> _GOAL OF THE EXERCISE_:
Provide again, from the entries below, every line from the one containing "-.312), .165, .281, c=.002).build('tile', 'tile_side', st)" through the one containing "xa = -1.418", exactly as written, and no other line.

> _EXTRACTED MATERIAL_:
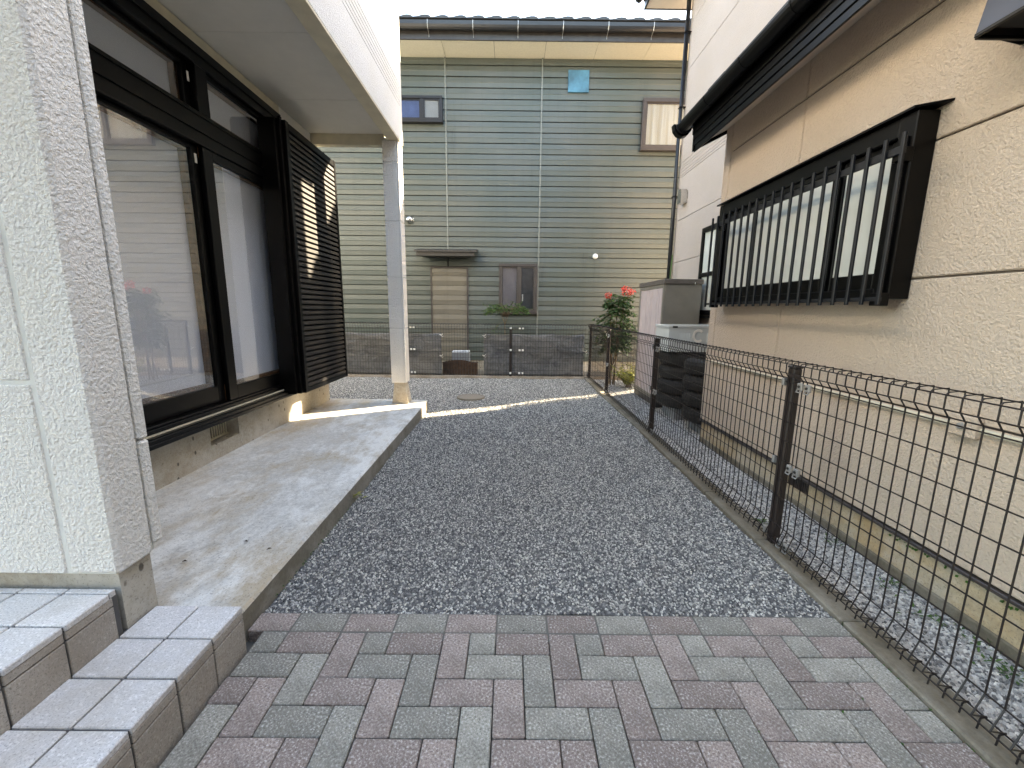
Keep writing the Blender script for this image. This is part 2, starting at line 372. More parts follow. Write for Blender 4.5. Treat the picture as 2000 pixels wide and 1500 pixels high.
# ---- gravel: bed sheet + crushed stones scattered by geometry nodes
def scatter(o, dens, rmin, rmax, m, seed=1):
    ng = bpy.data.node_groups.new('stones', 'GeometryNodeTree')
    ng.interface.new_socket('Geometry', in_out='INPUT', socket_type='NodeSocketGeometry'); ng.interface.new_socket('Geometry', in_out='OUTPUT', socket_type='NodeSocketGeometry')
    N, L = ng.nodes, ng.links
    gi = N.new('NodeGroupInput'); go = N.new('NodeGroupOutput'); dp = N.new('GeometryNodeDistributePointsOnFaces'); ip = N.new('GeometryNodeInstanceOnPoints')
    ic = N.new('GeometryNodeMeshIcoSphere'); ic.inputs['Radius'].default_value = 1; ic.inputs['Subdivisions'].default_value = 1
    sm = N.new('GeometryNodeSetMaterial'); sm.inputs['Material'].default_value = m
    sp = N.new('GeometryNodeSetPosition'); rv = N.new('FunctionNodeRandomValue'); rv.data_type = 'FLOAT_VECTOR'; rv.inputs[0].default_value = (-.28,) * 3; rv.inputs[1].default_value = (.28,) * 3
    L.new(ic.outputs[0], sp.inputs[0]); L.new(rv.outputs[0], sp.inputs['Offset']); L.new(sp.outputs[0], sm.inputs[0])
    dp.inputs['Density'].default_value = dens; dp.inputs['Seed'].default_value = seed
    rr = N.new('FunctionNodeRandomValue'); rr.data_type = 'FLOAT_VECTOR'; rr.inputs[0].default_value = (0, 0, 0); rr.inputs[1].default_value = (6.28,) * 3; rr.inputs['Seed'].default_value = seed + 3
    rs = N.new('FunctionNodeRandomValue'); rs.data_type = 'FLOAT_VECTOR'; rs.inputs[0].default_value = (rmin, rmin, rmin * .7); rs.inputs[1].default_value = (rmax, rmax * .85, rmax * .7); rs.inputs['Seed'].default_value = seed + 9
    L.new(gi.outputs[0], dp.inputs[0]); L.new(dp.outputs[0], ip.inputs[0]); L.new(sm.outputs[0], ip.inputs['Instance']); L.new(rr.outputs[0], ip.inputs['Rotation']); L.new(rs.outputs[0], ip.inputs['Scale'])
    jn = N.new('GeometryNodeJoinGeometry'); L.new(ip.outputs[0], jn.inputs[0]); L.new(gi.outputs[0], jn.inputs[0]); L.new(jn.outputs[0], go.inputs[0])
    md = o.modifiers.new('stones', 'NODES'); md.node_group = ng
def sheet(name, rects, z, m, amp=.0):
    b = MB(); wav = lambda x, y: z + amp * (math.sin(3.1 * x + 1.7 * y) * .4 + math.sin(7.3 * x - 5.1 * y + 1.) * .3 + math.sin(2.2 * y - 1.3 * x + 2.) * .5 + math.sin(13. * x + 11. * y) * .15)
    for x0, x1, y0, y1 in rects:
        nx, ny = (max(1, round((x1 - x0) / .1)), max(1, round((y1 - y0) / .1))) if amp else (1, 1)
        vs = [(x0 + (x1 - x0) * i / nx, y0 + (y1 - y0) * k / ny, wav(x0 + (x1 - x0) * i / nx, y0 + (y1 - y0) * k / ny)) for k in range(ny + 1) for i in range(nx + 1)]
        b.add(vs, [(k * (nx + 1) + i, k * (nx + 1) + i + 1, (k + 1) * (nx + 1) + i + 1, (k + 1) * (nx + 1) + i) for k in range(ny) for i in range(nx)])
    return b.build(name, m)
g1 = sheet('gravel', [(-1.166, 1.188, .004, 2.2)], -.013, 'gravel', .011); tag(g1, kind='stuff'); scatter(g1, 14500, .0042, .0086, MT['gravel'], 1)
g2 = sheet('gravel', [(-1.166, 1.188, 2.2, 5.93), (-4.2, -1.166, 3.47, 5.93)], -.013, 'gravel', .011); tag(g2, kind='stuff'); scatter(g2, 7500, .0062, .0105, MT['gravel'], 2)
g3 = sheet('pale_gravel', [(1.30, 1.71, -1.6, 2.43), (1.30, 2.3, 2.43, 5.93)], -.024, 'gravel_white', .014); tag(g3, kind='stuff'); scatter(g3, 9000, .0048, .0115, MT['gravel_white'], 5)

g4 = sheet('stray_stones', [(-1.1, 1.18, -.14, -.0)], -.003, 'gravel'); tag(g4, kind='stuff'); scatter(g4, 70, .004, .007, MT['gravel'], 8); g4.data.materials.clear(); g4.data.materials.append(MT['pad'])
# ---- kerbs
kerb = thing('kerb', (1.24, 2, 0), None, None); kerb['kind'] = 'structure'
y = -2.43
while y < 5.95:
    y1 = min(y + .597, 5.985)
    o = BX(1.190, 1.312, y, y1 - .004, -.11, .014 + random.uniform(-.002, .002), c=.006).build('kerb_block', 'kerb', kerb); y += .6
x = -4.2
while x < 2.3:
    x1 = min(x + .6, 2.3)
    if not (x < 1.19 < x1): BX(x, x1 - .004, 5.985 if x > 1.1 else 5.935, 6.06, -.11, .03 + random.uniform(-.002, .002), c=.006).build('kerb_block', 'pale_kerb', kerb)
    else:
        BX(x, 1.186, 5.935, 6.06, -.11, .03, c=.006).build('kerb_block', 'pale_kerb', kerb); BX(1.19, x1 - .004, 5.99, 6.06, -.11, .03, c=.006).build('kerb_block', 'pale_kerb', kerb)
    x += .6
# ---- concrete apron along the white house
ap = MB(); ap.add([(-2.36, -.176, -.1), (-1.17, -.176, -.1), (-1.17, 3.455, -.1), (-2.36, 3.47, -.1), (-2.36, -.176, .097), (-1.182, -.176, .087), (-1.182, 3.445, .131), (-2.36, 3.46, .137), (-1.17, -.176, .075), (-1.17, 3.455, .119), (-2.36, 3.47, .125)],
    [(0, 3, 2, 1), (4, 5, 6, 7), (5, 8, 9, 6), (8, 1, 2, 9), (7, 6, 9, 10), (10, 9, 2, 3), (0, 1, 8, 5, 4), (0, 4, 7, 10, 3)])
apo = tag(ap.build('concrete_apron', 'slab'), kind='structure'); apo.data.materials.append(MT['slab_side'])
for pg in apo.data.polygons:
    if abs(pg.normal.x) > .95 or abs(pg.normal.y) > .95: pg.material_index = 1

# ================================================================== ENTRANCE STEPS
st = thing('entrance_steps', (-1.3, -.9, 0), 'two speckled grey tiled entrance steps beside the white stucco wing wall', 'steps')
T = .148; Y0 = -.182
BX(-1.436, -1.118, -2.3, Y0 - .004, -.1, .164).build('step_body', 'grout', st)
BX(-2.6, -1.424, -2.3, -.306, -.1, .325).build('step_body', 'grout', st)
j = .0065
k = 0
while k < 9:
    ya, yb = Y0 - k * T - (0 if k == 0 else j / 2), Y0 - (k + 1) * T + j / 2
    for xa, xb in ((-1.112, -1.2615), (-1.268, -1.419)):
        BX(xb, xa, yb, ya, .150, .172, c=.003).build('tile', 'tile', st)
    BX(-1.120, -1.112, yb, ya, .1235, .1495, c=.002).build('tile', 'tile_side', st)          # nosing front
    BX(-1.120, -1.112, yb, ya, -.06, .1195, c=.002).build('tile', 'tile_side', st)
    k += 1
for k in range(11):
    ya, yb = -.175 - .148 * k - j / 2, -.175 - .148 * (k + 1) + j / 2
    if ya < -.30:
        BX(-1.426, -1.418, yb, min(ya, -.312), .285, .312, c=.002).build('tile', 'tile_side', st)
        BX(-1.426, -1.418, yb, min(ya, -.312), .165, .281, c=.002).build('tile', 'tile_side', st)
        for q in range(7):
            xa = -1.416 - q * .148 - (j / 2 if q else 0); xb = -1.416 - (q + 1) * .148 + j / 2
            BX(xb, xa, yb, min(ya, -.336), .312, .333, c=.003).build('tile', 'tile', st)
for q in range(7):
    xa = -1.418 - q * .148 - j / 2; BX(xa - .1435, xa, -.330, -.3095, .312, .332, c=.002).build('tile', 'tile', st)

# ================================================================== WHITE HOUSE
wh = thing('white_house', (-2.33, 1.6, 0), 'white stucco house with black window wall, balcony above and slim corner pillar', 'house')
XF = -2.33
# wing wall: corner panel, side face strip, field panels; grooves between
BX(-2.75, -1.424, -.296, -.150, .376, 3.3).build('wing_wall_core', 'white_joint', wh)
BX(-1.5695, -1.405, -.302, -.168, .375, 3.3, c=.012).build('wall_panel', 'white', wh)
for z0, z1 in ((.375, .9985), (1.0075, 2.9)): BX(-2.75, -1.577, -.300, -.286, z0, z1, c=.006).build('wall_panel', 'white', wh)
for z0, z1 in ((.405, .78), (.784, 3.3)): BX(-1.46, -1.402, -.1655, -.128, z0, z1, c=.008).build('wall_panel', 'white', wh)
BX(-2.75, -1.428, -.285, -.166, -.05, .374).build('foundation', 'found', wh)
# main foundation with a vent opening
fo = MB()
for a in ((XF - .3, XF, -.15, 3.37, -.05, .228), (XF - .3, XF, -.15, 1.385, .228, .395), (XF - .3, XF, 1.70, 3.37, .228, .395), (XF - .3, XF, 1.385, 1.70, .368, .395)): fo.box(*a)
fo.build('foundation', 'found', wh)
vt = BX(XF - .12, XF - .10, 1.385, 1.70, .228, .368).build('foundation_vent', 'dark', wh)
v = MB()
for i in range(12): v.box(XF - .099, XF - .09, 1.395 + i * .0258, 1.404 + i * .0258, .24, .36)
v.box(XF - .1, XF - .088, 1.386, 1.699, .228, .242).box(XF - .1, XF - .088, 1.386, 1.699, .355, .367)
v.build('grille', 'cream', vt)
BX(XF - .2, XF + .006, -.15, 3.36, .397, .432, c=.004).build('sill_board', 'cream', wh)
# wall above / around
BX(-9.5, XF, 2.72, 3.36, .44, 3.06).build('wall', 'white', wh)
BX(-9.5, XF - .6, -.15, 2.72, .0, 3.06).build('wall', 'dark', wh)
BX(XF - .6, XF, -.15, 2.72, 2.965, 3.06).build('wall', 'cream', wh)
BX(-9.5, XF, -.3, 3.36, 3.08, 6.0).build('upper_wall', 'white_smooth', wh)
MB().prism([(-10.2, 6.0), (-1.2, 6.0), (-1.2, 6.12), (-5.9, 7.9), (-10.2, 6.12)], 'Y', -.9, 3.9).build('roof', 'roofpaint', wh)
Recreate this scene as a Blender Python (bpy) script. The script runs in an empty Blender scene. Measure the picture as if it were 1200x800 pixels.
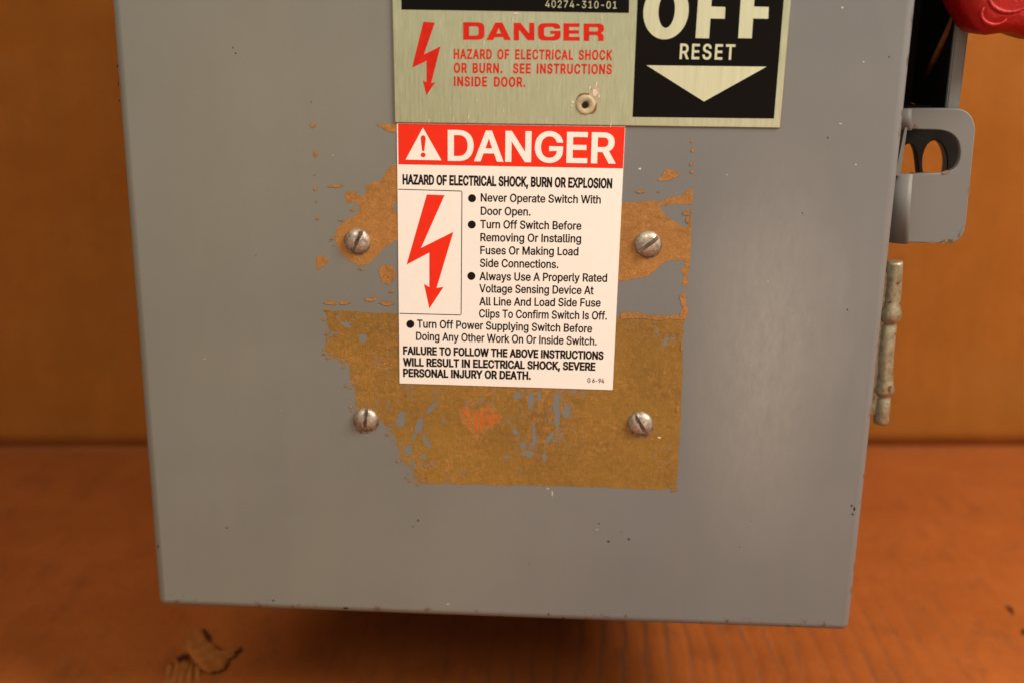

> _EXERCISE OUTPUT_:
        BX(-1.426, -1.418, yb, min(ya, -.312), .165, .281, c=.002).build('tile', 'tile_side', st)
        for q in range(7):
            xa = -1.416 - q * .148 - (j / 2 if q else 0); xb = -1.416 - (q + 1) * .148 + j / 2
            BX(xb, xa, yb, min(ya, -.336), .312, .333, c=.003).build('tile', 'tile', st)
for q in range(7):
    xa = -1.418 - q * .148 - j / 2; BX(xa - .1435, xa, -.330, -.3095, .312, .332, c=.002).build('tile', 'tile', st)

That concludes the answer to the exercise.